I was testing a little around with the exhaust and had it off at one point for some work on the bottom and turned it on out of curiosity without exhaust, but it sounded pretty lame. I can only guess its the stock header restricting the flow. I would like to get cams that are not too extreme and that work with stock head and parts but if thats not possible I will take some money for that aside and do something right.
 
..i don't think a cam itself would increase a stock 318 by 50 hp.
but a cam,intake,4bbl and duals or headers should give 35 - 40 hp.
 
What rear gears do you have? What's your final goal for the car as a whole?

It's fine to want a cam that sounds good but if you're going to spend the money doing the upgrade, you might as well plan for the future. It's worth noting that what sounds mild in a 340 or 360 will sound rougher in a 318. I really wouldn't go any bigger than an XE268h on a mild 318, and even that is pushing it. With the right supporting mods, the cam will perform decently and sound awesome. Swapping springs is easy and can be done with the heads on. You'll also want to check pushrod length and lifter preload with the new cam.




I know you mainly want the sound, but if you can get something that performs better AND has the sound you're looking for; it's a win-win. Going fast AND sounding good is a lot more fun than sounding like a top fuel dragster but being slower than a V6 Mustang.
 
Well, I was lucky enough to get the car in factory setup with everything still in the car all the way to working A/C and reserve tire still in the trunk. I guess its just for cruising when I finished the body and paint more than performance, because lets be honest. A 318 without turbo isnt gonna be anything impressive so if I would one day want pure performance, I would try to get a big block or at least the 340 engine with 4 speed stick that the guy I bought it from have as well. I just find the car too soft when its idling or on throttle. It sounds very healthy as it was meant to sound I guess, but I like to hear some more of those 5,2 liters, thats all.

With other words, I just want it to sound more "muscle".
 
I was testing a little around with the exhaust and had it off at one point for some work on the bottom and turned it on out of curiosity without exhaust, but it sounded pretty lame. I can only guess its the stock header restricting the flow. I would like to get cams that are not too extreme and that work with stock head and parts but if thats not possible I will take some money for that aside and do something right.
It is the stock exhaust manifold AND the cam.... and the lower stock compression.

The advantage of going with headers and a good exhaust is that it will help all across the RPM range. It will help with torque, power, and with mileage. IMHO you are on the right track with the cam type:
- Keep the duration low to maintain low/mid RPM torque
- Keep the lift high to help cylinder filling and lower end torque
- Look at LSA to either help mileage and lower end torque (wider LSA) or help top end power (narrower LSA)
- Cam advance helps low end torque; many cams have this ground in. (Example: If LSA is 112 and ICL is 108, then the cam has 4 degrees of ground-in advance.) More advacne helps lower end torque.

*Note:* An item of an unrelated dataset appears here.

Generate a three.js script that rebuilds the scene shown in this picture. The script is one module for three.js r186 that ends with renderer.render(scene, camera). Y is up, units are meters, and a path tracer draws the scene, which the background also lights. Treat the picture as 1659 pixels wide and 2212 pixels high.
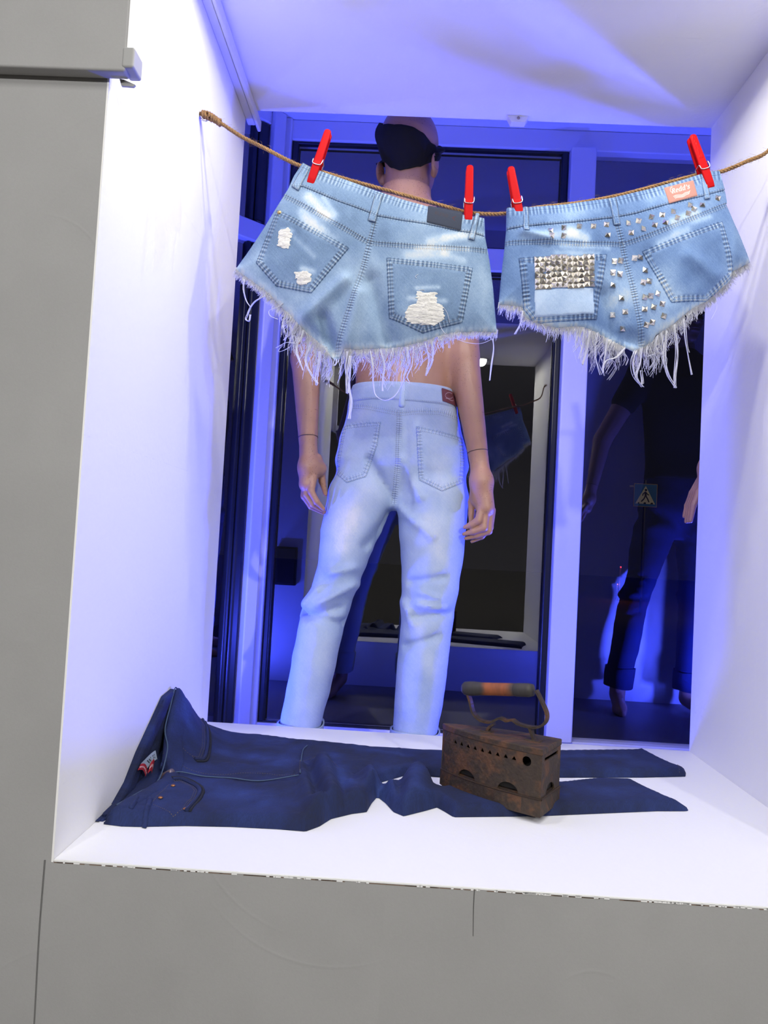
import * as THREE from 'three';
import { mergeGeometries, toCreasedNormals } from 'three/addons/utils/BufferGeometryUtils.js';
import { RoundedBoxGeometry } from 'three/addons/geometries/RoundedBoxGeometry.js';
import { RectAreaLightUniformsLib } from 'three/addons/lights/RectAreaLightUniformsLib.js';

/* ------------------------------------------------------------------ camera, sky, large lights, exposure */
const scene = new THREE.Scene();
scene.background = new THREE.Color(0.004, 0.004, 0.007);            // night outside
const camera = new THREE.PerspectiveCamera(2 * Math.atan(1106 / 1631.6) * 180 / Math.PI, 1659 / 2212, 0.05, 80);
camera.position.set(0, 1.365, 1.07);
camera.rotation.order = 'YXZ';
camera.rotation.set(0.0438, 0.0278, 0.0540);
const renderer = new THREE.WebGLRenderer({ antialias: true });
renderer.toneMapping = THREE.LinearToneMapping;
renderer.toneMappingExposure = 1.0;
renderer.shadowMap.enabled = true;
RectAreaLightUniformsLib.init();
const ROOM_LIGHT = 5.5, NICHE_LIGHT = 1.3, ADDED_SPOT_LIGHT = 17, BLUE = new THREE.Color(0.05, 0.075, 1);
function areaLight(x, y, z, w, h, level, tx, ty, tz) {
  const l = new THREE.RectAreaLight(new THREE.Color(1, 0.985, 0.955), level, w, h);
  l.position.set(x, y, z); l.lookAt(tx, ty, tz); scene.add(l);
}
areaLight(0.5, 3.08, 1.7, 2.4, 1.1, ROOM_LIGHT, 0.5, 0, 1.7);       // area light added under the shop ceiling, behind the camera

/* ------------------------------------------------------------------ helpers */
const D2 = Math.PI / 180, clamp = THREE.MathUtils.clamp, lerp = THREE.MathUtils.lerp;
const sstep = (a, b, x) => { const t = clamp((x - a) / (b - a), 0, 1); return t * t * (3 - 2 * t); };
let seed = 7;
const rnd = () => { seed = (seed + 0x6d2b79f5) | 0; let t = Math.imul(seed ^ (seed >>> 15), 1 | seed); t = (t + Math.imul(t ^ (t >>> 7), 61 | t)) ^ t; return ((t ^ (t >>> 14)) >>> 0) / 4294967296; };
const rr = (a, b) => a + (b - a) * rnd();
const hash = (x, y, s) => { let h = Math.imul(x, 374761393) ^ Math.imul(y, 668265263) ^ Math.imul(s, 1274126177); h = Math.imul(h ^ (h >>> 13), 1274126177); return ((h ^ (h >>> 16)) >>> 0) / 4294967296; };
function vn(x, y, s = 1) {
  const ix = Math.floor(x), iy = Math.floor(y), fx = x - ix, fy = y - iy, u = fx * fx * (3 - 2 * fx), v = fy * fy * (3 - 2 * fy);
  return lerp(lerp(hash(ix, iy, s), hash(ix + 1, iy, s), u), lerp(hash(ix, iy + 1, s), hash(ix + 1, iy + 1, s), u), v);
}
const fbm = (x, y, s = 1, n = 4) => { let a = 0.5, t = 0; for (let i = 0; i < n; i++, a /= 2, x *= 2.03, y *= 2.03) t += a * vn(x, y, s + i); return t; };
const std = (color, rough = 0.8, o = {}) => new THREE.MeshStandardMaterial({ color: Array.isArray(color) ? new THREE.Color().setRGB(...color) : color, roughness: rough, ...o });
const names = {};
function numbered(n) { const k = names[n] = (names[n] ?? -1) + 1; return k ? n + '_' + String(k).padStart(3, '0') : n; }
function mesh(name, geo, mat, parent, label) {
  if (Array.isArray(geo)) geo = join(geo);
  const m = new THREE.Mesh(geo, mat); m.castShadow = m.receiveShadow = true;
  m.name = parent && parent !== scene ? partName(parent, name) : numbered(name);
  if (label) m.userData.label = label;
  (parent ?? scene).add(m); return m;
}
function partName(p, n) { const c = (p.__n ??= {}), k = c[n] = (c[n] ?? -1) + 1; return k ? n + '_' + String(k).padStart(3, '0') : n; }
Object.defineProperty(THREE.Object3D.prototype, '__n', { writable: true, enumerable: false, value: undefined });
function join(list) {
  list = list.map((g) => { g = g.index ? g.toNonIndexed() : g; for (const k of Object.keys(g.attributes)) if (!['position', 'normal', 'uv'].includes(k)) g.deleteAttribute(k); if (!g.attributes.uv) g.setAttribute('uv', new THREE.Float32BufferAttribute(new Float32Array(g.attributes.position.count * 2), 2)); return g; });
  return mergeGeometries(list);
}
function thing(name, label, category, [x, y, z] = [0, 0, 0], group) {
  const o = new THREE.Group(); o.name = numbered(name); o.position.set(x, y, z); o.userData = { label, category };
  if (group) o.userData.group = group;
  scene.add(o); return o;
}
function tag(o, label, category, group) { Object.assign(o.userData, { label, category }); if (group) o.userData.group = group; return o; }
function struct(o) { o.userData.kind = 'structure'; return o; }
function structGroup(name) { const o = new THREE.Group(); o.name = numbered(name); o.userData.kind = 'structure'; scene.add(o); return o; }
function box(x0, x1, y0, y1, z0, z1, r = 0, uv = 1) {
  const w = x1 - x0, h = y1 - y0, d = z1 - z0, g = r ? new RoundedBoxGeometry(w, h, d, 2, Math.min(r, w / 2.01, h / 2.01, d / 2.01)) : new THREE.BoxGeometry(w, h, d);
  g.translate((x0 + x1) / 2, (y0 + y1) / 2, (z0 + z1) / 2);
  const p = g.attributes.position, n = g.attributes.normal, t = g.attributes.uv;   // uv in metres
  for (let i = 0; i < p.count; i++) {
    const ax = Math.abs(n.getX(i)), ay = Math.abs(n.getY(i)), az = Math.abs(n.getZ(i));
    if (ax > ay && ax > az) t.setXY(i, p.getZ(i) * uv, p.getY(i) * uv); else if (ay > az) t.setXY(i, p.getX(i) * uv, p.getZ(i) * uv); else t.setXY(i, p.getX(i) * uv, p.getY(i) * uv);
  }
  return g;
}
const V = (a) => new THREE.Vector3(...a);
function tube(pts, r0, r1 = r0, sides = 6, seg = 0, caps = true) {
  const c = new THREE.CatmullRomCurve3(pts.map((p) => (p.isVector3 ? p : V(p))), false, 'centripetal'), n = seg || Math.max(2, (pts.length - 1) * 4);
  const P = c.getSpacedPoints(n), pos = [], idx = [], uv = []; let u = new THREE.Vector3();
  const L = c.getLength();
  let ref = Math.abs(P[1].clone().sub(P[0]).normalize().z) < 0.9 ? new THREE.Vector3(0, 0, 1) : new THREE.Vector3(1, 0, 0);
  for (let i = 0; i <= n; i++) {
    const t = (P[Math.min(i + 1, n)].clone().sub(P[Math.max(i - 1, 0)])).normalize();
    u = ref.clone().addScaledVector(t, -ref.dot(t)).normalize(); ref = u; const w = t.clone().cross(u), r = lerp(r0, r1, i / n);
    for (let k = 0; k <= sides; k++) { const a = k / sides * 2 * Math.PI; const q = P[i].clone().addScaledVector(u, Math.cos(a) * r).addScaledVector(w, Math.sin(a) * r); pos.push(q.x, q.y, q.z); uv.push(L * i / n, k / sides); }
  }
  for (let i = 0; i < n; i++) for (let k = 0; k < sides; k++) { const a = i * (sides + 1) + k, b = a + sides + 1; idx.push(a, a + 1, b, b, a + 1, b + 1); }
  if (caps) for (const [o, f] of [[0, 1], [n * (sides + 1), 0]]) for (let k = 1; k < sides - 1; k++) f ? idx.push(o, o + k + 1, o + k) : idx.push(o, o + k, o + k + 1);
  const g = new THREE.BufferGeometry(); g.setAttribute('position', new THREE.Float32BufferAttribute(pos, 3)); g.setAttribute('uv', new THREE.Float32BufferAttribute(uv, 2)); g.setIndex(idx); g.computeVertexNormals(); return g;
}
function segD(x, y, ax, ay, bx, by) { const dx = bx - ax, dy = by - ay, t = clamp(((x - ax) * dx + (y - ay) * dy) / (dx * dx + dy * dy || 1), 0, 1); return [Math.hypot(x - ax - t * dx, y - ay - t * dy), t]; }
function polyD(poly, x, y) {                                         // signed distance, positive inside
  let d = 1e9, inside = false;
  for (let i = 0, j = poly.length - 1; i < poly.length; j = i++) {
    const [ax, ay] = poly[j], [bx, by] = poly[i];
    d = Math.min(d, segD(x, y, ax, ay, bx, by)[0]);
    if ((ay > y) !== (by > y) && x < (bx - ax) * (y - ay) / (by - ay) + ax) inside = !inside;
  }
  return inside ? d : -d;
}
const lineD = (pl, x, y) => { let d = 1e9; for (let i = 1; i < pl.length; i++) d = Math.min(d, segD(x, y, pl[i - 1][0], pl[i - 1][1], pl[i][0], pl[i][1])[0]); return d; };
function table(t, x) { if (x <= t[0][0]) return t[0][1]; for (let i = 1; i < t.length; i++) if (x <= t[i][0]) { const u = (x - t[i - 1][0]) / (t[i][0] - t[i - 1][0]), s = u * u * (3 - 2 * u); return lerp(t[i - 1][1], t[i][1], (u + s) / 2); } return t[t.length - 1][1]; }
const bounds = (poly, m = 0) => { const b = [1e9, 1e9, -1e9, -1e9]; for (const [x, y] of poly) { b[0] = Math.min(b[0], x - m); b[1] = Math.min(b[1], y - m); b[2] = Math.max(b[2], x + m); b[3] = Math.max(b[3], y + m); } return b; };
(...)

If you notice, I keep mentioning lower end torque. This is for all-around street manners. 318's are lower compression and suffer quickly from loss of low end torque if too wild a cam is used.

If you are looking for lowest drag race ET's, then a different philosophy for cam choice is suitable. Let us know what the main use(s) of the car will be.

Long term thinking, breathing in the head will only help high RPM power, and the low end torque can be managed with the cam choice.
 
It is the stock exhaust manifold AND the cam.... and the lower stock compression.

The advantage of going with headers and a good exhaust is that it will help all across the RPM range. It will help with torque, power, and with mileage. IMHO you are on the right track with the cam type:
- Keep the duration low to maintain low/mid RPM torque
- Keep the lift high to help cylinder filling and lower end torque
- Look at LSA to either help mileage and lower end torque (wider LSA) or help top end power (narrower LSA)
- Cam advance helps low end torque; many cams have this ground in. (Example: If LSA is 112 and ICL is 108, then the cam has 4 degrees of ground-in advance.) More advacne helps lower end torque.

If you notice, I keep mentioning lower end torque. This is for all-around street manners. 318's are lower compression and suffer quickly from loss of low end torque if too wild a cam is used

Long term thinking, breathing in the head will only help high RPM power, and the low end torque can be managed with the cam choice.

Interesting. The previous owner told me that I have the 318 engine but a high compression version they built. Could that be right? I have not seen any info about 2 versions of this engine.

Let us know what the main use(s) of the car will be.

Just cruising around few days a month. No drag racing or anything.
 
Well, I am assuming that you have the earlier, non-Magnum 318 (the 'LA' version). There was the car engine, with a real static CR in the low 8's and then the truck 318 with SCR in the 7's, but neither is high compression. The Magnum 318 (5.2L) was a higher compression, in the upper 8's IIRC, but that is not HIGH compression really. So the PO was.... let us say.... 'misinformed'.

If you are cruising around, then by all means, you have to pay attention to low end torque. Low end torque and wide torque band make cruising 'workable'; you have 'go' anytime you push on the go pedal, not a bog waiting for the RPM's to build until some torque begins to happen. So your focus on a mild cam is suitable. Take some time a look up so called 'torque' cams and the smaller duration cams like Lunati Voodoo's and such. They all will be shorter in duration, and the ones I like best will be as high as possible in lift. Then pay attention to the LSA.

The on thing to be careful of with a short duration, very high lift cam like the Whiplash is to make sure that that valve train can take it. Stock valve springs will bind, or be to close to spring bind, with that amount lift and will allow the valve to float at higher RPM's. So you surely need a cam kit with springs. And, you need to be sure that the valve retainers do not hit the valve stem seals and valve guides with higher lifts. That is one reason that sticking with a lift in the range of .450-.460" works well; it is safer for things like retainer clearance. A lot to think about!
 
For the record-

67-69 318 adv comp is 9.2:1

70 is 8.8

72-74 is 8.6

"Roller" 318 circa 1985-1991 is back to 9.2 and probably more accurate.
 
The part numbers for factory replacement pistons are different, and the specs for the 67-69 pistons are close to the "roller" specs.

IIRC
 
Very very interesting. Thank you guys for taking the time to write so much detailed information. I will look into it all. I will have 2-3 months to go with the body then I start getting mechanical parts.